In a recent statement, the Financial Supervisory Service (FSS) announced that it has collaborated with local cryptocurrency exchanges to develop a system for monitoring suspicious transactions in the cryptocurrency space around the clock.
The system will go live starting July 19, once the Virtual Asset User Protection Law takes effect.
The new law aims to prohibit market manipulation, certain types of trading activities, and the use of undisclosed significant digital asset information. Individuals found violating the new law face severe consequences, such as lifetime imprisonment for illicit profits exceeding 5 billion South Korean Won (approximately $3.76 million), along with fines up to three to five times the illegal gains.
FSS is introducing a monitoring system aimed at ensuring cryptocurrency exchanges comply with their legal obligations.
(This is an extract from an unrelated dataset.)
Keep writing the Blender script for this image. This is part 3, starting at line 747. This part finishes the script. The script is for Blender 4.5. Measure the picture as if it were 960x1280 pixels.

“With the implementation of the Virtual Asset User Protection Law, unfair transactions in the virtual asset market will be prohibited, and cryptocurrency exchanges must audit abnormal transactions,” the statement read.
This move comes as South Korea, the fourth-largest economy in Asia, moves forward with cryptocurrency user protection laws following the collapse of Terraform Labs in 2022, a cryptocurrency ecosystem co-founded by South Korean national Do Kwon.